### WHAT YOU NEED TO DO
Set down word for word each line from the start of the listing through the line that contains "ROOM_X0, ROOM_Y0 = -2.3, -2.7", both included.

### STORED DATA
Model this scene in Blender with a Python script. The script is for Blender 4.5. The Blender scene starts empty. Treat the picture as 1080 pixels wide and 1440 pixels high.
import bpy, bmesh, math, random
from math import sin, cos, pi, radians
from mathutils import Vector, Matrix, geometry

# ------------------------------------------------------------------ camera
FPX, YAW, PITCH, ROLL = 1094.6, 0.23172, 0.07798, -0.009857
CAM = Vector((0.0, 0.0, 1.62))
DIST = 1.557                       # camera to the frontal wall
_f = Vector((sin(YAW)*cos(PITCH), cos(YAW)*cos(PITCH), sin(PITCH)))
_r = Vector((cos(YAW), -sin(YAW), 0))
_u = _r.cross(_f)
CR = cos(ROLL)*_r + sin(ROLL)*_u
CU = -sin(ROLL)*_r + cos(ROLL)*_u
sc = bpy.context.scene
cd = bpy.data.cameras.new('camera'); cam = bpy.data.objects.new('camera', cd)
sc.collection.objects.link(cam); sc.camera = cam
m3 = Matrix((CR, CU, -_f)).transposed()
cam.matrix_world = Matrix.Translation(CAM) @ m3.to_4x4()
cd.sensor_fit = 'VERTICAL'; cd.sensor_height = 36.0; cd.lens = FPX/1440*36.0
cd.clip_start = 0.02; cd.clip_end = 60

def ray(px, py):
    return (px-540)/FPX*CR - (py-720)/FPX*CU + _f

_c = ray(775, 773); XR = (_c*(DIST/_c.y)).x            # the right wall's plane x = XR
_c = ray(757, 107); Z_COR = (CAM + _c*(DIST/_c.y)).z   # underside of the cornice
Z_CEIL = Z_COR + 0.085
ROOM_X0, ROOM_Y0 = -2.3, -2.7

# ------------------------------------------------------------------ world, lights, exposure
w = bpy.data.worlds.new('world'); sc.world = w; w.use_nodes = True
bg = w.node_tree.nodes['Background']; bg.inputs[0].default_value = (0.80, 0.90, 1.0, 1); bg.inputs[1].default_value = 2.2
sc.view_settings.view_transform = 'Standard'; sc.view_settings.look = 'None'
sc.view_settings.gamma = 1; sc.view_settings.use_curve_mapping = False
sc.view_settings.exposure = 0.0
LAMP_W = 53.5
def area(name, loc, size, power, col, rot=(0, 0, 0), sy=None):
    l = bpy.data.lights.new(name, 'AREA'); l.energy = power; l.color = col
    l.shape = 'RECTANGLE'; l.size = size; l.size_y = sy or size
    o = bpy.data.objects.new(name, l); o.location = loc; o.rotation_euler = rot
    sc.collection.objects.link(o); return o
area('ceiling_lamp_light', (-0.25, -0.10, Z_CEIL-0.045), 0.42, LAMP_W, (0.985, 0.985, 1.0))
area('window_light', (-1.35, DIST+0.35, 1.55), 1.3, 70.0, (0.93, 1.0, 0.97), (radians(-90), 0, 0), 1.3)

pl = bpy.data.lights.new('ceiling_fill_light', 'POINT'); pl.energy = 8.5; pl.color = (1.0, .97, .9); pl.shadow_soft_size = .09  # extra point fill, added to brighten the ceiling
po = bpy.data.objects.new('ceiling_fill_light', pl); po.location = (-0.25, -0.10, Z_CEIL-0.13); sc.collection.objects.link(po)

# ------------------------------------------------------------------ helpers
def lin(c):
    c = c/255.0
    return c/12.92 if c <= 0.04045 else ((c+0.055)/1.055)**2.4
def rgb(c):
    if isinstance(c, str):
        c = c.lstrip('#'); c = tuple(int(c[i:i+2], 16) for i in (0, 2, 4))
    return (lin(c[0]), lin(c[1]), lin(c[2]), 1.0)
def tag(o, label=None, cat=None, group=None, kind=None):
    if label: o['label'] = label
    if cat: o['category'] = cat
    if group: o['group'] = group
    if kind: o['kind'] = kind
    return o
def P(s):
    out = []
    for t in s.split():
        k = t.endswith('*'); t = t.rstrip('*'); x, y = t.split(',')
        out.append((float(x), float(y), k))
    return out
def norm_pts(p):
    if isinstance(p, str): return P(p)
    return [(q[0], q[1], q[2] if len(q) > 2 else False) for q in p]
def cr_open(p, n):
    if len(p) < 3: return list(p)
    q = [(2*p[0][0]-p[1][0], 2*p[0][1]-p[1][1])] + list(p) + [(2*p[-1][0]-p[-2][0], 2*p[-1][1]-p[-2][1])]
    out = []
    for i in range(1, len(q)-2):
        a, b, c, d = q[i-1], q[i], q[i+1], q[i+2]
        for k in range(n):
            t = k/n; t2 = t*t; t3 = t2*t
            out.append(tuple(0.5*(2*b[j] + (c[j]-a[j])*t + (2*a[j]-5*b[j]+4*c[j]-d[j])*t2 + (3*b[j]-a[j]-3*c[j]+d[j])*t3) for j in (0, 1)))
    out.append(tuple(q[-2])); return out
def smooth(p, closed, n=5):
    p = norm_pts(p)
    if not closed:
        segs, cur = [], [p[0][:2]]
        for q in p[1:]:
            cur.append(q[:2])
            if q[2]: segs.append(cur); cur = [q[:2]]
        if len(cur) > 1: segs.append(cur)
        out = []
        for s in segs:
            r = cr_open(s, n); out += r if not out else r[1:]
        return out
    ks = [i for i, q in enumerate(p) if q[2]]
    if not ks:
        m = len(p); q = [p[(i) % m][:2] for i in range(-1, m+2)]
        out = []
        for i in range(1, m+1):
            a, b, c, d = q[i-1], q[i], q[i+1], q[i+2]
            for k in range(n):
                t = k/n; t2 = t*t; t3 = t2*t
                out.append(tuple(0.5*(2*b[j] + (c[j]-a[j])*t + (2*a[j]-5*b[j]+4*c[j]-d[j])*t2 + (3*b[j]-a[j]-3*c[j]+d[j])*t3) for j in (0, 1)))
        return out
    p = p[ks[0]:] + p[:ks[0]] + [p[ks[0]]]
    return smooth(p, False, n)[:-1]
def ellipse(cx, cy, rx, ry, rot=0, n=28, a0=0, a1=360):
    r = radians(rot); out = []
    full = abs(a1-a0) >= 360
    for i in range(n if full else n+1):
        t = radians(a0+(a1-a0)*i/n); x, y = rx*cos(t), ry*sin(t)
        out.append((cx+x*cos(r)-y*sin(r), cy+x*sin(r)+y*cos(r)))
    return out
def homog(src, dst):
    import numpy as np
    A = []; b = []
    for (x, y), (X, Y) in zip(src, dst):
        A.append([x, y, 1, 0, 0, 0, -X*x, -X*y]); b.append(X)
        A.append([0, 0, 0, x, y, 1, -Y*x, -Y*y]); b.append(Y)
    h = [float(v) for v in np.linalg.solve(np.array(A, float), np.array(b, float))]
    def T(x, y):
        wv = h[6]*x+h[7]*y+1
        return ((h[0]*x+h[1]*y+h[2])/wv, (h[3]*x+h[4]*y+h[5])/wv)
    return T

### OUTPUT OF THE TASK
Model this scene in Blender with a Python script. The script is for Blender 4.5. The Blender scene starts empty. Treat the picture as 1080 pixels wide and 1440 pixels high.
import bpy, bmesh, math, random
from math import sin, cos, pi, radians
from mathutils import Vector, Matrix, geometry

# ------------------------------------------------------------------ camera
FPX, YAW, PITCH, ROLL = 1094.6, 0.23172, 0.07798, -0.009857
CAM = Vector((0.0, 0.0, 1.62))
DIST = 1.557                       # camera to the frontal wall
_f = Vector((sin(YAW)*cos(PITCH), cos(YAW)*cos(PITCH), sin(PITCH)))
_r = Vector((cos(YAW), -sin(YAW), 0))
_u = _r.cross(_f)
CR = cos(ROLL)*_r + sin(ROLL)*_u
CU = -sin(ROLL)*_r + cos(ROLL)*_u
sc = bpy.context.scene
cd = bpy.data.cameras.new('camera'); cam = bpy.data.objects.new('camera', cd)
sc.collection.objects.link(cam); sc.camera = cam
m3 = Matrix((CR, CU, -_f)).transposed()
cam.matrix_world = Matrix.Translation(CAM) @ m3.to_4x4()
cd.sensor_fit = 'VERTICAL'; cd.sensor_height = 36.0; cd.lens = FPX/1440*36.0
cd.clip_start = 0.02; cd.clip_end = 60

def ray(px, py):
    return (px-540)/FPX*CR - (py-720)/FPX*CU + _f

_c = ray(775, 773); XR = (_c*(DIST/_c.y)).x            # the right wall's plane x = XR
_c = ray(757, 107); Z_COR = (CAM + _c*(DIST/_c.y)).z   # underside of the cornice
Z_CEIL = Z_COR + 0.085
ROOM_X0, ROOM_Y0 = -2.3, -2.7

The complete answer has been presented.